Throughout the world society is demanding changes to energy systems with the overriding concerns of sustainability, and environmental and economic accountability. The electricity distribution systems that serve consumers have evolved over more than a hundred years. The supply paradigm is infrastructure-driven with a model of over-provisioning to guarantee availability at all time with very rare failure. Energy users are not “in the loop”, and often not aware that a large proportion of their electricity costs are driven not by their average usage, but by the peak usage of the grid. The capacity in the supply chain for demand response is very slow, and energy providers generate significantly more energy than is actually used by the connected consumers. This supply model is based on conventional generation in large power plants that provide energy at controlled rates; it presents a major barrier for larger-scale integration of renewable energy sources that are characterized by smaller outputs, distributed generation and high intermittency dependent on localized generation conditions.

Advances in ICT open up new avenues for innovation of how energy is supplied and consumed. ICT components and sensors have become miniaturized and give rise to pervasive embedding of sensing, computing and digital networking in the world; to the “Internet of Things” and real-time economies; and to “ambient intelligence” and digital services that blend with the everyday. Energy research programs reflect the vital importance of advances in ICT toward “smart grids”, and smart meter initiatives are an initial step toward interactivity and two-way communication between supplier and consumer. The potential of ICT for addressing the energy problem however is much larger, and as yet underexplored and underdeveloped.

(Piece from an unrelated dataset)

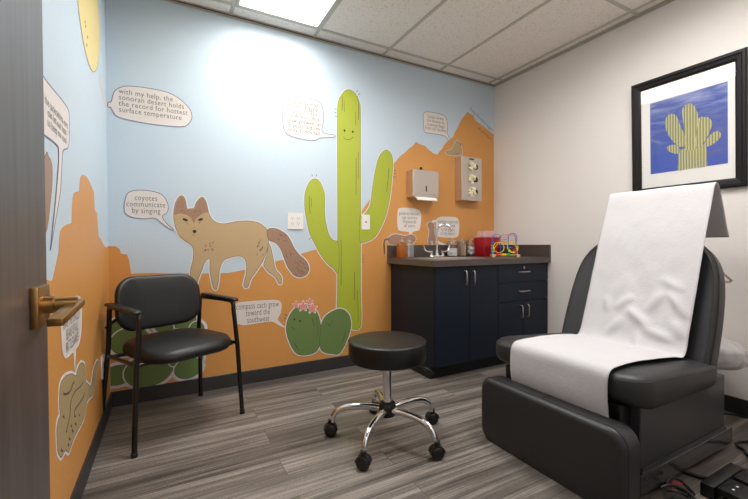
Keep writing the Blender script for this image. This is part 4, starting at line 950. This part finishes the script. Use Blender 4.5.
path = [(1.842, 0, .305), (1.832, 0, .335), (1.824, 0, .39), (1.825, 0, .455), (1.831, 0, .487), (1.847, 0, .504), (1.88, 0, .510), (1.96, 0, .511), (2.08, 0, .507), (2.22, 0, .496), (2.33, 0, .484), (2.40, 0, .474), (2.432, 0, .505),
        (2.456, 0, .57), (2.505, 0, .71), (2.552, 0, .85), (2.612, 0, 1.03), (2.672, 0, 1.19), (2.706, 0, 1.283), (2.724, 0, 1.302), (2.748, 0, 1.285), (2.80, 0, 1.18), (2.842, 0, 1.08), (2.868, 0, 1.03)]
def crease(s, u, c, d, w): 
    # line crease: distance from point c along direction d in the (u, s) sheet metric
    x = (u*.5-c[0]); y = s-c[1]; a = x*d[0]+y*d[1]; q = -x*d[1]+y*d[0]
    return a, q
CR = [((.06, 1.02), (.55, .8), .16, .010), ((.16, 1.02), (-.35, .9), .13, .009), ((.22, .93), (.75, .55), .15, .011), ((.30, 1.0), (-.6, .75), .12, .010), ((.12, .86), (.9, .25), .18, .008), ((.33, .86), (.5, -.8), .14, .008),
      ((.05, .90), (.3, .95), .10, .008), ((.20, .80), (.2, .95), .12, .007), ((.38, .98), (.2, .9), .1, .006), ((.1, 1.12), (.8, .55), .12, .006)]
def wr1(s, u, noise):
    v = .0022*noise.noise(Vector((u*5, s*7, 1))) + .0010*noise.noise(Vector((u*16, s*18, 5)))
    if s < .62: v += .003*noise.noise(Vector((u*3, s*9, 2)))*(1 if s < .25 else .6)
    if .70 < s < 1.3:
        env = min(1, (s-.70)/.08)*min(1, max(0, (1.28-s)/.15))
        for c, d, ln, am in CR:
            m = math.hypot(*d); a, q = crease(s, u, c, (d[0]/m, d[1]/m), 0)
            if abs(a) < ln/2: v += env*am*2.0*max(0, 1-abs(q)/.030)*(1-(2*a/ln)**2)
        v += env*.006*noise.noise(Vector((u*7, s*8, 9)))
    return v + .006
tag(sheet('exam_paper', path, -1.985, -1.470, wr1), 'long white exam paper draped over the back and seat of the exam chair', 'exam paper')
from mathutils import noise as NZ
b = nb(); bmesh.ops.create_icosphere(b, subdivisions=5, radius=1)
for v in b.verts:
    d = v.co.normalized(); k = (abs(d.x)**2.6+abs(d.y)**2.6+abs(d.z)**2.6)**(-1/2.6)
    q = d*k; q = Vector((q.x*.215, q.y*.23, q.z*.09))
    q += d*(.016*NZ.noise(Vector((q.x*9, q.y*9, q.z*18)))+.020*abs(NZ.noise(Vector((q.x*14+3, q.y*8, q.z*16)))))
    q.z -= .22*(q.x+.05)*(1 if q.x > -.05 else .0)
    v.co = q+Vector((2.965, -1.79, .415))
tag(obj('loose_exam_paper', b, M['tissue'], smooth=100), 'crumpled fold of white paper bulging out behind the exam chair near the right wall', 'exam paper')

# cords, foot pedal
def cord(pts, r, label, nm='power_cord', group=None):
    b = nb(); tube(b, pts, r, 10, 8); return tag(obj(nm, b, M['cord'], smooth=True), label, 'cord', group)
cord([(2.80, -1.70, .006), (2.95, -1.78, .006), (3.10, -1.83, .006), (3.20, -1.90, .006), (3.215, -2.02, .006), (3.15, -2.2, .006)], .0055, 'black power cord running behind the exam chair along the right baseboard')
cord([(3.02, -2.16, .007), (2.92, -2.09, .007), (2.82, -2.045, .007), (2.765, -2.062, .007), (2.75, -2.09, .007), (2.70, -2.12, .007), (2.66, -2.19, .007), (2.62, -2.3, .007)], .0065, 'black cable curving over the floor right of the exam chair base')
cord([(2.10, -1.90, .012), (2.17, -2.03, .012), (2.19, -2.085, .010), (2.215, -2.115, .010), (2.24, -2.15, .022)], .008, 'black cable leading from under the exam chair to the foot pedal') if False else None
cord([(2.28, -1.98, .012), (2.29, -2.05, .010), (2.30, -2.09, .010), (2.31, -2.13, .018)], .008, 'black cable leading from under the exam chair to the foot pedal')
b = nb()
tube(b, [(2.05, -2.075, .05), (2.10, -2.07, .055), (2.15, -2.075, .035), (2.17, -2.10, .010), (2.14, -2.13, .010), (2.09, -2.13, .02), (2.06, -2.11, .035), (2.04, -2.08, .03)], .006, 8, 6)
tube(b, [(2.02, -2.07, .04), (2.06, -2.09, .05), (2.10, -2.13, .03), (2.07, -2.17, .010), (2.01, -2.15, .010), (1.99, -2.10, .02)], .006, 8, 6)
tube(b, [(2.08, -2.07, .03), (2.125, -2.08, .012), (2.11, -2.12, .012), (2.05, -2.15, .03), (2.0, -2.12, .03)], .005, 8, 6)
w = tag(obj('cable_bundle', b, M['cord'], smooth=True), 'tangle of looped black cable under the front of the exam chair', 'cable')
b = nb(); tube(b, [(2.085+.014*math.cos(a), -2.075+.008*math.sin(a), .042+.014*math.sin(a)) for a in [2*PI*k/12 for k in range(12)]], .0035, 8, 0, True)
tube(b, [(2.085, -2.083, .042), (2.10, -2.10, .05), (2.115, -2.10, .042)], .0035, 8, 2); obj('cable_tie', b, M['red'], w, smooth=True)
fp = thing('foot_pedal', 'black double foot pedal on the floor beside the exam chair', 'foot pedal', (2.315, -2.25, 0), math.radians(0))
# local: x along the chair, pedals extend to -y
b = nb(); box(b, -.14, .14, .068, .115, 0, .055, .006, 2); obj('housing', b, M['black_plastic'], fp, smooth=30)
b = nb(); box(b, -.14, .14, -.18, .055, 0, .014, .003, 1); obj('base_plate', b, M['black_plastic'], fp)
for s in (-1, 1):
    b = nb(); rot_box(b, (s*.072, -.048, .038), (.12, .225, .026), Matrix.Rotation(math.radians(4), 3, 'X'), .005, 2); pdl = obj('pedal', b, M['black_plastic'], fp, smooth=30)
    b = nb()
    for dx, dy in ((-.018, .015), (.018, .015)):
        zz = .0525
        a = [(s*.075+dx+q[0], .02+dy+q[1]) for q in [(0, .016), (.012, 0), (.005, 0), (.005, -.012), (-.005, -.012), (-.005, 0), (-.012, 0)]]
        zslab(b, a, .048, .0565)
    obj('arrow_marking', b, M['plastic_white'], pdl)

for o in bpy.data.objects:
    if '_o' in o.keys(): del o['_o']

The objective of this project is to develop methodologies and information and communication technologies towards future generation, user/consumption centric (“user in the loop”), implicit interaction-based energy management systems, PowerIT.

PowerIT, in proliferating ICT for activity-based implicit energy management, will assess and improve on context and activity recognition as the key methodological underpinning of implicit interaction. It will (i) design and develop a sensor ensemble management system supporting opportunistic (i.e., involving dedicated but also spontaneously available sensors), (ii) define abstract feature sets for context and activity recognition problems and show how such features can be computed from different sensor configuration, and (iii) use machine learning techniques to develop improved classification algorithms for context and activity recognition.